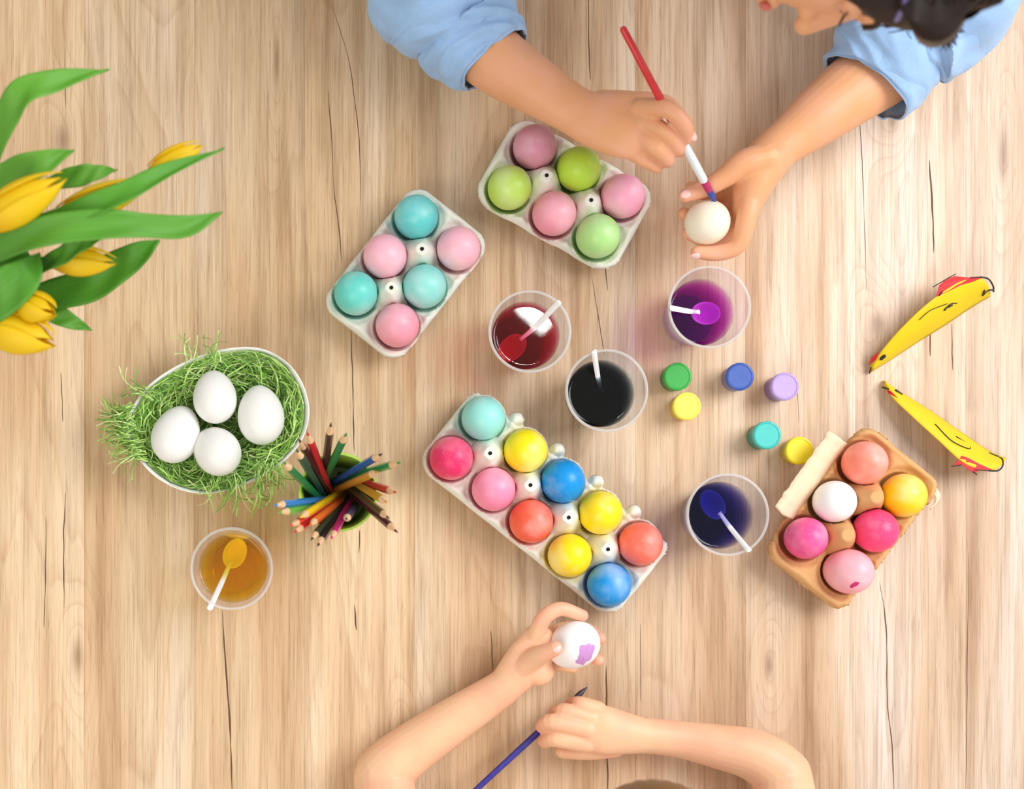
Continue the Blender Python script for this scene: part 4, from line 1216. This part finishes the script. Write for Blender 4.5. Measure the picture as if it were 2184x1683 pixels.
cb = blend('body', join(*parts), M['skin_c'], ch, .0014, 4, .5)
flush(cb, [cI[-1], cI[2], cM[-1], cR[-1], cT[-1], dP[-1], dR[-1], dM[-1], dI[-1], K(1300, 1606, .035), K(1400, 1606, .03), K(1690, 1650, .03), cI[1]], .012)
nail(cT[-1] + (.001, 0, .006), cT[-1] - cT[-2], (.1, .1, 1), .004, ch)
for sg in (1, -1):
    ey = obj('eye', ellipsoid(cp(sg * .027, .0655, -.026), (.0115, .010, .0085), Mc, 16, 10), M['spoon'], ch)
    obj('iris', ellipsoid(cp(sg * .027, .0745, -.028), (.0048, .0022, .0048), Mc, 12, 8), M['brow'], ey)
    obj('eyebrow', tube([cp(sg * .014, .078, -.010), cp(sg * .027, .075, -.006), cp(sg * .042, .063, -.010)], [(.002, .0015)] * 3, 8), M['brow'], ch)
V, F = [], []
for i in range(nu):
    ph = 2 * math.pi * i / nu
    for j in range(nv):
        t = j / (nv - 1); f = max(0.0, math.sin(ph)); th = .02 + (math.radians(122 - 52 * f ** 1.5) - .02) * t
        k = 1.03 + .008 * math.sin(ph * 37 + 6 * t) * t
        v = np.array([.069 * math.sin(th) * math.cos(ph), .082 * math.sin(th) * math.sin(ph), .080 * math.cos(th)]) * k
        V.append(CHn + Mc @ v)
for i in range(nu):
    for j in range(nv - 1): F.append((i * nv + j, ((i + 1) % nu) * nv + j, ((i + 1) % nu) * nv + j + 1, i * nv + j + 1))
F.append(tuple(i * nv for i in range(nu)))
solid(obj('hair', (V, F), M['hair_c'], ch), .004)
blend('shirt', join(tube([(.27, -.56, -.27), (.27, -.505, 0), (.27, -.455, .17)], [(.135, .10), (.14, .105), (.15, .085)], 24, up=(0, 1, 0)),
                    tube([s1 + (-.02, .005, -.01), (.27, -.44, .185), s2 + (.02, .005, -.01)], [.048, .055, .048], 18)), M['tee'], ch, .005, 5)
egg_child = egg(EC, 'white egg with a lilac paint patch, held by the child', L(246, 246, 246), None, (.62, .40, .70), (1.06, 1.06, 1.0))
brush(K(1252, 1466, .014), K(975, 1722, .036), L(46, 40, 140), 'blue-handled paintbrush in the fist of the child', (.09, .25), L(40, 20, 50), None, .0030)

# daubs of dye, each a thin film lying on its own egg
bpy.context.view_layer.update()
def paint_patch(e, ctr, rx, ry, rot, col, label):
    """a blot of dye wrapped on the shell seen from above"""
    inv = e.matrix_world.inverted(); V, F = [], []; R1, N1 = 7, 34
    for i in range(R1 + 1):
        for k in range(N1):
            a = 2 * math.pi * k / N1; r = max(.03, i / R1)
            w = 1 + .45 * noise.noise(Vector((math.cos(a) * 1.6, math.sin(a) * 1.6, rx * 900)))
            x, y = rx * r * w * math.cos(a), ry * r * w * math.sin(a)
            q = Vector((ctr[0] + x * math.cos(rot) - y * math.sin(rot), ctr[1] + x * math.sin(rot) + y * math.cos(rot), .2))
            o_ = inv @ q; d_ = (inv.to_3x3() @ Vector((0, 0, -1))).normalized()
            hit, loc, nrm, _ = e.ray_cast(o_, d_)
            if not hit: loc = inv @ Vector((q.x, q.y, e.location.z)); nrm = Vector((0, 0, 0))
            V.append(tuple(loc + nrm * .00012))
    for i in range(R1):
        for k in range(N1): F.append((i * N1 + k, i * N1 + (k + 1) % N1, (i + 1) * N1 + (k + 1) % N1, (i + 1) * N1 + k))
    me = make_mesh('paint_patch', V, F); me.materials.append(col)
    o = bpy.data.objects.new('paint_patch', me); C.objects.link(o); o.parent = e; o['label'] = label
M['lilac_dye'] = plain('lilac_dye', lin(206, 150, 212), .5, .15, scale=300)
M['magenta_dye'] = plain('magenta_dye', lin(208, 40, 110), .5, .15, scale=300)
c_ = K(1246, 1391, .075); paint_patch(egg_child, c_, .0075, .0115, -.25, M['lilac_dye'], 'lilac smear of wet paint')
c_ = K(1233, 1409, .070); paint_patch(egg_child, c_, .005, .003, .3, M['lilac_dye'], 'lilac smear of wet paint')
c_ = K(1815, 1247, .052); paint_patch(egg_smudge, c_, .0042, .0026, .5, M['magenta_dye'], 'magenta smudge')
# # # #
## TO BE DONE
Reproduce the material word for word, minus the images.

## SOLVED PROBLEM
Continue the Blender Python script for this scene: part 4, from line 1216. This part finishes the script. Write for Blender 4.5. Measure the picture as if it were 2184x1683 pixels.
cb = blend('body', join(*parts), M['skin_c'], ch, .0014, 4, .5)
flush(cb, [cI[-1], cI[2], cM[-1], cR[-1], cT[-1], dP[-1], dR[-1], dM[-1], dI[-1], K(1300, 1606, .035), K(1400, 1606, .03), K(1690, 1650, .03), cI[1]], .012)
nail(cT[-1] + (.001, 0, .006), cT[-1] - cT[-2], (.1, .1, 1), .004, ch)
for sg in (1, -1):
    ey = obj('eye', ellipsoid(cp(sg * .027, .0655, -.026), (.0115, .010, .0085), Mc, 16, 10), M['spoon'], ch)
    obj('iris', ellipsoid(cp(sg * .027, .0745, -.028), (.0048, .0022, .0048), Mc, 12, 8), M['brow'], ey)
    obj('eyebrow', tube([cp(sg * .014, .078, -.010), cp(sg * .027, .075, -.006), cp(sg * .042, .063, -.010)], [(.002, .0015)] * 3, 8), M['brow'], ch)
V, F = [], []
for i in range(nu):
    ph = 2 * math.pi * i / nu
    for j in range(nv):
        t = j / (nv - 1); f = max(0.0, math.sin(ph)); th = .02 + (math.radians(122 - 52 * f ** 1.5) - .02) * t
        k = 1.03 + .008 * math.sin(ph * 37 + 6 * t) * t
        v = np.array([.069 * math.sin(th) * math.cos(ph), .082 * math.sin(th) * math.sin(ph), .080 * math.cos(th)]) * k
        V.append(CHn + Mc @ v)
for i in range(nu):
    for j in range(nv - 1): F.append((i * nv + j, ((i + 1) % nu) * nv + j, ((i + 1) % nu) * nv + j + 1, i * nv + j + 1))
F.append(tuple(i * nv for i in range(nu)))
solid(obj('hair', (V, F), M['hair_c'], ch), .004)
blend('shirt', join(tube([(.27, -.56, -.27), (.27, -.505, 0), (.27, -.455, .17)], [(.135, .10), (.14, .105), (.15, .085)], 24, up=(0, 1, 0)),
                    tube([s1 + (-.02, .005, -.01), (.27, -.44, .185), s2 + (.02, .005, -.01)], [.048, .055, .048], 18)), M['tee'], ch, .005, 5)
egg_child = egg(EC, 'white egg with a lilac paint patch, held by the child', L(246, 246, 246), None, (.62, .40, .70), (1.06, 1.06, 1.0))
brush(K(1252, 1466, .014), K(975, 1722, .036), L(46, 40, 140), 'blue-handled paintbrush in the fist of the child', (.09, .25), L(40, 20, 50), None, .0030)

# daubs of dye, each a thin film lying on its own egg
bpy.context.view_layer.update()
def paint_patch(e, ctr, rx, ry, rot, col, label):
    """a blot of dye wrapped on the shell seen from above"""
    inv = e.matrix_world.inverted(); V, F = [], []; R1, N1 = 7, 34
    for i in range(R1 + 1):
        for k in range(N1):
            a = 2 * math.pi * k / N1; r = max(.03, i / R1)
            w = 1 + .45 * noise.noise(Vector((math.cos(a) * 1.6, math.sin(a) * 1.6, rx * 900)))
            x, y = rx * r * w * math.cos(a), ry * r * w * math.sin(a)
            q = Vector((ctr[0] + x * math.cos(rot) - y * math.sin(rot), ctr[1] + x * math.sin(rot) + y * math.cos(rot), .2))
            o_ = inv @ q; d_ = (inv.to_3x3() @ Vector((0, 0, -1))).normalized()
            hit, loc, nrm, _ = e.ray_cast(o_, d_)
            if not hit: loc = inv @ Vector((q.x, q.y, e.location.z)); nrm = Vector((0, 0, 0))
            V.append(tuple(loc + nrm * .00012))
    for i in range(R1):
        for k in range(N1): F.append((i * N1 + k, i * N1 + (k + 1) % N1, (i + 1) * N1 + (k + 1) % N1, (i + 1) * N1 + k))
    me = make_mesh('paint_patch', V, F); me.materials.append(col)
    o = bpy.data.objects.new('paint_patch', me); C.objects.link(o); o.parent = e; o['label'] = label
M['lilac_dye'] = plain('lilac_dye', lin(206, 150, 212), .5, .15, scale=300)
M['magenta_dye'] = plain('magenta_dye', lin(208, 40, 110), .5, .15, scale=300)
c_ = K(1246, 1391, .075); paint_patch(egg_child, c_, .0075, .0115, -.25, M['lilac_dye'], 'lilac smear of wet paint')
c_ = K(1233, 1409, .070); paint_patch(egg_child, c_, .005, .003, .3, M['lilac_dye'], 'lilac smear of wet paint')
c_ = K(1815, 1247, .052); paint_patch(egg_smudge, c_, .0042, .0026, .5, M['magenta_dye'], 'magenta smudge')